Amigo AMGO, -22.35%, the U.K.’s largest provider of guarantor loans, lends to borrowers with bad credit scores, allowing friends or family members to act as guarantors if customers are unable to pay their bills. It offers an interest rate of about 49.9% APR. It typically provide loans of £500-£10,000, which are paid back between one and five years.

The company was valued at around £1.3 billion when it floated on the London Stock Exchange LSE, -1.71% at 275 pence a share in June 2018. However, its shares have since dropped by almost 80% amid pressure from U.K. watchdog the Financial Conduct Authority and a deteriorating economic outlook.

On Monday, shares in Amigo plunged 38.24% to 42.04 pence at 8:40 GMT, valuing the company at £203.7 million.

Chief executive Hamish Paton stepped down from the company in December after less than five months, alongside chairman Stephan Wilcke. At the same time, Benamor, who had resigned from the company after its flotation, used his controlling stake to force himself back onto the board as a non-independent, non-executive director.

Prior to the changes at the top, Amigo warned in August of slower annual growth in its loan book, sending the shares down 50% on one day.

Russ Mould, investment director at stockbroker AJ Bell, said: “Will anyone be brave enough to buy guarantor lender Amigo?
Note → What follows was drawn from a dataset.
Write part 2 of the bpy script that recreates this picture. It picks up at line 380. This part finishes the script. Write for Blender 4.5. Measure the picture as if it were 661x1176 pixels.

By saying it wants to sell its 60.66% stake, Amigo’s biggest shareholder Richmond has sent a signal to the market that it sees little chance of value generation in the near term.”

He added: “This is somewhat odd as Richmond only recently had two of its representatives appointed to Amigo’s board, which led to the resignation of both the chairman and chief executive.”

In a short update alongside the sale announcement, Amigo said its loan book growth and impairments for the nine months ended Dec 31, 2019 were in line with earlier guidance, which stated it would remain broadly flat. However, it cautioned that future lending volumes could be impacted by the strategic review of the business.

Amigo said it “remains confident in the robustness of its approach to lending decisions,” but said “we are concerned that there may be increased pressure on our business and a continual evolution in the approach of the Financial Ombudsman Service.”

In November, the FCA completed a review of the guarantor loans sector and told Amigo it had to more clearly explain the risks to its customers’ friends and family when they agree to act as a guarantor.

“Amigo has been under pressure from the regulator to improve the way it conducted business,” Mould said, adding: “Richmond may have come to the conclusion that this isn’t a fight worth backing and it is better to cut its losses than continue sweating away.”

Potential bidders have until 5 p.m. on Feb. 17 to declare their interest.